AUTONOMIA DIFFERENZIATA, I RISCHI PER IL PAESE

Antonio Ferraioli, presidente Confindustria Salerno

Preoccupa la possibile confusione legislativa tra “Centro e Periferia”. Non meno rilevanti sembrano essere poi i probabili effetti di “concorrenza sleale” fra le Regioni e l’impatto dell’autonomia sull’elevato debito pubblico italiano

 

L’aumento degli investimenti pubblici legati al PNRR, nel 2023, ha avuto il positivo effetto di generare una crescita più intensa per il Mezzogiorno, in netta controtendenza rispetto alle performance messe a segno dal Nord del Paese. A rilevarlo, le recenti stime della Svimez che – elaborando i dati Istat – certificano come il Pil dello scorso anno sia aumentato dell’1,3% nel Mezzogiorno e dell’1% nel Nord-ovest, a fronte di andamenti più contenuti nel Nord-est (+0,8%) e, soprattutto, nel Centro (+0,5%). Per il dinamismo mostrato, la maglia rosa va al comparto delle costruzioni, grazie a una crescita del valore aggiunto del 4,6% per il Sud. Stesso positivo trend per l’occupazione che, al Sud, aumenta del 2,5%, con un incremento superiore a quello fatto registrare dal Nord-est +2%, dal Nord-ovest +1,5% e dal Centro +1,2%.

Dati alla mano, poteva essere questo allora il momento giusto per spingere sul rilancio del Sud, soffiando forte sulla sua ritrovata e manifesta capacità di reazione dopo decenni di diffusa agonia che ne hanno corroso la fibra demografica, economica e sociale. Nei fatti, invece, si è varato un provvedimento che va in direzione contraria approvando, dopo una lunga maratona notturna alla Camera il 19 giugno scorso, il disegno di legge sulla «attuazione dell’autonomia differenziata ai sensi dell’articolo 116, terzo comma, della Costituzione» e già promulgato dal presidente della Repubblica Sergio Mattarella.

A nulla sono valsi i pareri contrari delle massime istituzioni indipendenti o le riserve espresse dalle rappresentanze economiche e sociali: con l’autonomia differenziata le competenze in ambiti fondamentali di identità e sviluppo come istruzione, energia, grandi infrastrutture o trasporti – solo per citarne alcuni dei 23 totali – saranno frammentate.
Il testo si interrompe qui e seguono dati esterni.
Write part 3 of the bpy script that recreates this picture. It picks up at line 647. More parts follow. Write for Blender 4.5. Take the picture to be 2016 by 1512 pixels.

A ciascuna Regione pertanto il suo centro, con buona pace di quanti fin qui hanno sperato che potessero risolversi i divari tra cittadini e territori in un Paese unico e unito.

Ma, al di là dei timori e della propaganda di una parte e dell’altra, cosa è legittimo aspettarsi? Restano innanzitutto da chiarire molti aspetti, tra cui l’ammontare delle risorse e, soprattutto, i “livelli essenziali delle prestazioni” (Lep) relativi a quelle materie riferibili a diritti civili e sociali da garantire con equità su tutto il territorio nazionale.

Alcuni nodi sono però ravvisabili fin da ora: tra questi, preoccupa la confusione legislativa tra “Centro e Periferia” legata all’autonomia differenziata. Non meno rilevanti, inoltre, sembrano essere i probabili effetti di “concorrenza sleale” fra le regioni, in materie come l’istruzione e la sanità ad esempio. Infine, turba non poco l’impatto dell’autonomia sull’elevato debito pubblico italiano e, di rimando, sul costo del credito e quindi ancora una volta sui bilanci delle imprese e sui redditi di lavoratori e famiglie.

Non era questa la rivoluzione normativa di cui si sentiva l’urgenza: la priorità ieri come oggi era ridurre le disuguaglianze fra le due anime del Paese, fermare il declino demografico e favorire lo sviluppo del Mezzogiorno che, oggi invece, rischia di accentuarsi.